Air Transportation: Higher And Higher


November 21, 2009: Now that the U.S. Marine Corps has a squadron of ten MV-22 tilt rotor transports in Afghanistan, these aircraft are being put to work by taking advantage of some unique capabilities. For example,  MV-22s operate more effectively in the thin air of the mountains than the helicopters currently used. However, above 20,000 feet (6,500 meters), the MV-22s can only carry cargo, as there is no oxygen for passengers (although this can be arranged for special situations.)

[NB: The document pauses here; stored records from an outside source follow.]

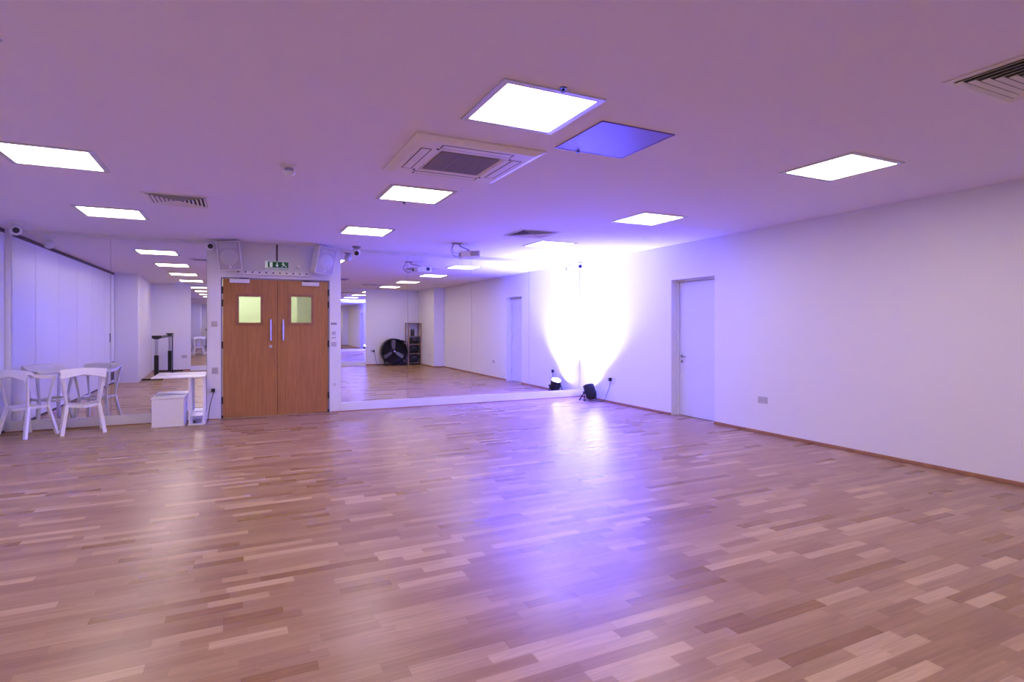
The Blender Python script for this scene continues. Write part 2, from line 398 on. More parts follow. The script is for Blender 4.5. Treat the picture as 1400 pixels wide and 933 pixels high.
# ================================================================ FOLDING PARTITION
fp = thing('folding_partition', 'white folding partition wall reflected in the left mirror', 'partition', (XL, 6.3, 0))
ys = [9.868, 8.66, 7.46, 6.25, 5.06, 3.87, 2.77]
for a, b in zip(ys, ys[1:]):
    m = MB(); m.box(-0.07, 0, b-6.3+0.004, a-6.3-0.004, 0.035, H-0.055); m.build('panel', 'panel', parent=fp, bevel=0.006)
box('top_track', 'track', -0.075, -0.001, 2.76-6.3, 9.868-6.3, H-0.053, H-0.002, parent=fp)
box('bottom_seal', 'track', -0.07, -0.006, 2.76-6.3, 9.868-6.3, 0.0, 0.033, parent=fp)
box('pull_handle', 'plate', 0.0, 0.022, 3.27-6.3, 3.32-6.3, 1.03, 1.25, parent=fp, bevel=0.004)
box('kick_plate', 'track', 0.0, 0.006, 2.80-6.3, 3.2-6.3, 0.10, 0.55, parent=fp)

# ================================================================ CEILING PANEL LIGHTS
def panel_light(x, y, label, lit=True):
    t = thing('ceiling_light' if lit else 'ceiling_panel', label, 'light' if lit else 'ceiling panel', (x, y, H), 0, 'square light panels in the ceiling' if lit else None)
    m = MB(); s = 0.327 if lit else 0.300; i = 0.2875
    for a in ((-s, s, -s, -i), (-s, s, i, s), (-s, -i, -i, i), (i, s, -i, i)): m.box(*a, -0.008, -0.0005)
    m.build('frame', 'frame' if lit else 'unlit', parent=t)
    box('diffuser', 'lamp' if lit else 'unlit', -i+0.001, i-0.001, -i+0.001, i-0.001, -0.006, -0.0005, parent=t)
    return t
lab = {(0, 0): 'lit square panel seen only in the left mirror, nearest the back wall', (0, 1): 'lit square panel seen only in the left mirror, one row in front of the photo',
       (0, 2): 'lit square ceiling panel cut by the left edge of the photo', (0, 3): 'lit square ceiling panel beside the left air vent',
       (1, 0): 'lit square ceiling panel above the back mirror, in the middle row', (1, 1): 'largest lit square ceiling panel, in front of the air conditioner',
       (1, 2): 'lit square ceiling panel just beyond the air conditioner', (1, 3): 'lit square ceiling panel nearest the oak doors, in the middle row',
       (2, 0): 'lit square ceiling panel over the fan and rack, seen in the mirror', (2, 1): 'lit square ceiling panel nearest the plain right wall and the big vent',
       (2, 2): 'lit square ceiling panel in the right row above the recessed white door', (2, 3): 'lit square ceiling panel in the blue glow near the stage light corner'}
CX = (-1.305, 1.60, 4.50); CY = (0.65, 3.055, 5.53, 7.93)
for i, x in enumerate(CX):
    for j, y in enumerate(CY): panel_light(x + (0.03 if (i, j) == (2, 2) else 0), y, lab[(i, j)])
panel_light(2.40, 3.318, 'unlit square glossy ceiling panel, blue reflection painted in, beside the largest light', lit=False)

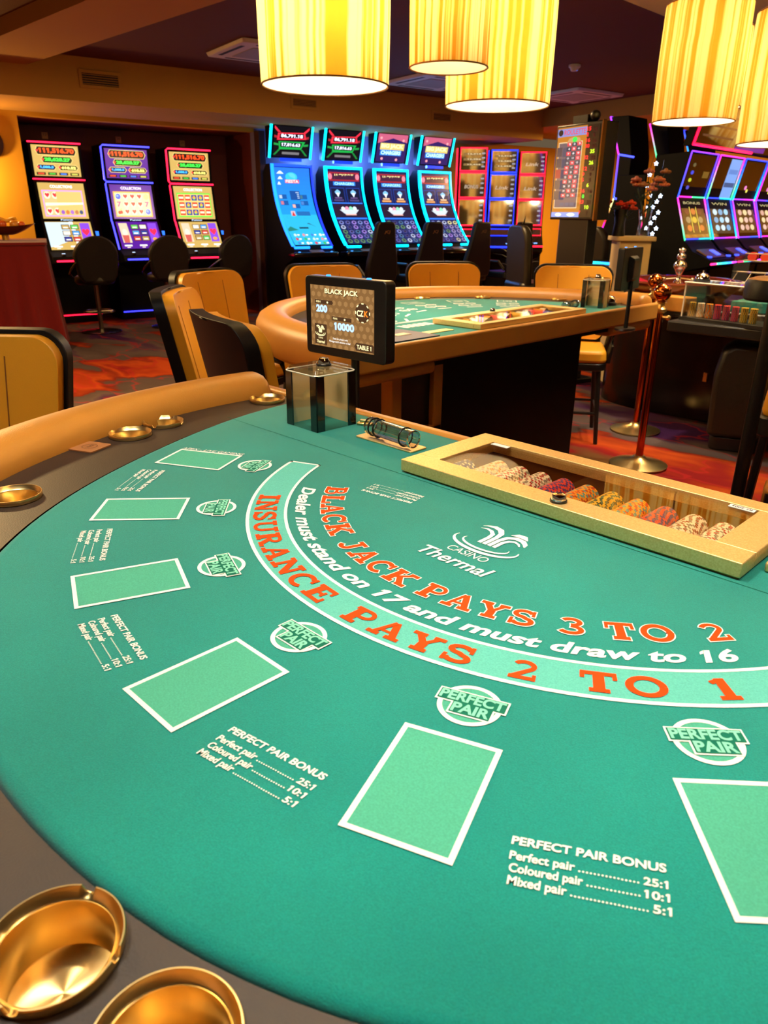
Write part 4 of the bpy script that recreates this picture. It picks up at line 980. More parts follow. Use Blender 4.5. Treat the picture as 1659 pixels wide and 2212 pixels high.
def tower_slot(label, a, b, neon, kind, seed):
    """three-screen upright machine; local -y is the front"""
    P = W(a, b, 0); t = thing('slot_machine', label, 'slot machine', P, RZW, 'upright slot machines in the dark alcove')
    w = .60; x0, x1 = -w/2, w/2
    prof = [(.0, 2.10), (.0, 1.68), (-.03, 1.66), (-.10, 1.235), (-.12, 1.215), (-.30, .885), (-.44, .82), (-.46, .75), (-.10, .70), (-.06, .08), (-.06, .0), (.42, 0), (.42, 2.10)]
    MB().m(BLKF).prism([(y, z) for y, z in prof], lambda y, z: (x0, y, z), lambda y, z: (x1, y, z)).build('cabinet', t, bevel=.006, smooth=30)
    e = .035
    s = Scr(plane_surf(x0+e, x1-e, -.002, 2.055, -.002, 1.72)); jackpot_panel(s, (206, 170, 92) if kind != 1 else (90, 30, 150)); s.done('jackpot_screen', t)
    s = Scr(plane_surf(x0+e, x1-e, -.034, 1.645, -.100, 1.245))
    if kind == 1: reels(s, (86, 26, 150), (240, 170, 70), (250, 226, 170), 'COLLECTION', lambda i, j: {(0, 2): 'p', (4, 2): 'y', (0, 1): '7', (4, 1): '7', (0, 0): 'c', (4, 0): 'p'}.get((i, j), 'h'))
    elif kind == 2: reels(s, (206, 170, 92), (90, 210, 60), (230, 200, 120), 'COLLECTION', lambda i, j: 'b' if i in (0, 4) or (i + j) % 3 == 0 else 'g')
    else:
        reels(s, (206, 170, 92), (226, 150, 210), (216, 190, 130), 'COLLECTIONS', lambda i, j: 'h' if i < 2 and j != 1 else 'n')
        s.poly([(.36, .12), (.90, .12), (.90, .74), (.36, .74)], (214, 184, 108), .85); s.poly([(.10, .36), (.92, .40), (.92, .46), (.10, .44)], (255, 240, 190), 1.0)
        for i in range(5): s.disc(.45+.1*i, .18, .04, .06, ((150, 90, 190), (210, 120, 60), (170, 110, 200), (190, 120, 80), (60, 80, 120))[i], .8)
    s.done('main_screen', t)
    s = Scr(plane_surf(x0+e, x1-e, -.1225, 1.21, -.297, .895)); lower_panel(s, (206, 170, 92) if kind != 1 else (86, 26, 150), seed); s.done('lower_screen', t)
    s = Scr(plane_surf(-.07, .07, -.1015, 1.243, -.112, 1.222)); s.text('Funno', 0, 1, .1, .9, (200, 225, 255), 1.0); s.done('badge', t)
    for q in ((-.26, .10), (.10, .26)):
        tube_path(t, 'deck_light', [(q[0], -.465, .775), (q[1], -.465, .775)], .010, neon, 3.2)
    c = 3.4
    if kind == 0: tube_path(t, 'neon_strip', [(x0, -.01, 2.085), (x1, -.01, 2.085)], .009, neon, c); tube_path(t, 'neon_strip', [(x0, -.02, 1.685), (x1, -.02, 1.685)], .008, neon, c)
    else:
        tube_path(t, 'neon_strip', [(x1, -.01, 2.09), (x0+.02, -.01, 2.09), (x0-.005, -.01, 2.07), (x0-.005, -.01, 1.70), (x0+.01, -.01, 1.688)], .010, neon, c)
        tube_path(t, 'neon_strip', [(x1, -.03, 1.675), (x0+.01, -.03, 1.675), (x0-.005, -.035, 1.65), (x0-.005, -.105, 1.22), (x0-.005, -.125, 1.21), (x0-.005, -.30, .89)], .010, neon, c)
    for sx in (-.16, .18):
        MB().m(CHROME).cyl((sx, -.40, .838), (sx, -.40, .855), .025, n=14).m(emi((200, 225, 255), 1.2)).cyl((sx, -.40, .855), (sx, -.40, .859), .019, n=14).build('button', t)
    MB().m(emi((40, 110, 255), 1.2)).bx(x1 + .005, x1 + .045, -.16, -.10, 1.05, 1.10).build('side_lamp', t)
    tube_path(t, 'floor_light', [(x0 + .02, -.075, .10), (x1 - .02, -.075, .10)], .008, neon, 2.2)
    return t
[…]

The MV-22s, which fly higher and faster than the helicopters they replace, are less vulnerable to ground fire. MV-22s were only fired on a few times in Iraq, and none of the aircraft were hit. The high speed and altitude (at least 9,000 feet, or 3,000 meters), kept the aircraft out range of most enemy weapons. Helicopters fly lower and slower. To do otherwise would further reduce the range of a helicopter. A big advantage in Afghanistan is the higher speed (about twice that of helicopters), enabling reinforcements to reach their objective in a more timely fashion. MV-22s also have longer range than helicopters, meaning more of Afghanistan is within range of fast moving reinforcements (of troops and supplies.)

The MV-22s proved easier to maintain than the CH-46 aircraft they are replacing. The MV-22s needed 9.5 man hours of maintenance for each hour in the air, versus 24 hours of maintenance for each hour the CH-46s fly. These helicopters are all over twenty years old, which adds a few hours to their maintenance requirements. While the MV-22 required less maintenance than expected, the dust and sand in Iraq led to some engines being replaced earlier than expected. That problem has been tended to, so the MV-22s in Afghanistan will have less of a problem.

Some of the MV-22s sent to Afghanistan are equipped with a GAU-2B machine-gun fitted to the bottom of the aircraft. The GAU-2B is a remote control turret using a six-barrel 7.62mm machine-gun. This system has a rate of fire of 3,000 rounds per minute (50 per second), and max range of 1,500 meters. The system weighs a few hundred pounds and includes 4,000 rounds of ammo. A member of the crew uses a video game like interface to operate the gun.

The marine MV-22s can carry 24 troops 700 kilometers (vertical take-off, level flight, landing, and return) at 400 kilometers an hour. The MV-22 is replacing the CH-46E helicopter, which can carry 12 troops 350 kilometers at a speed of 200 kilometers an hour. The MV-22 can carry a 10,000-pound external sling load 135 kilometers, while the CH-46E can carry 3,000 pounds only 90 kilometers.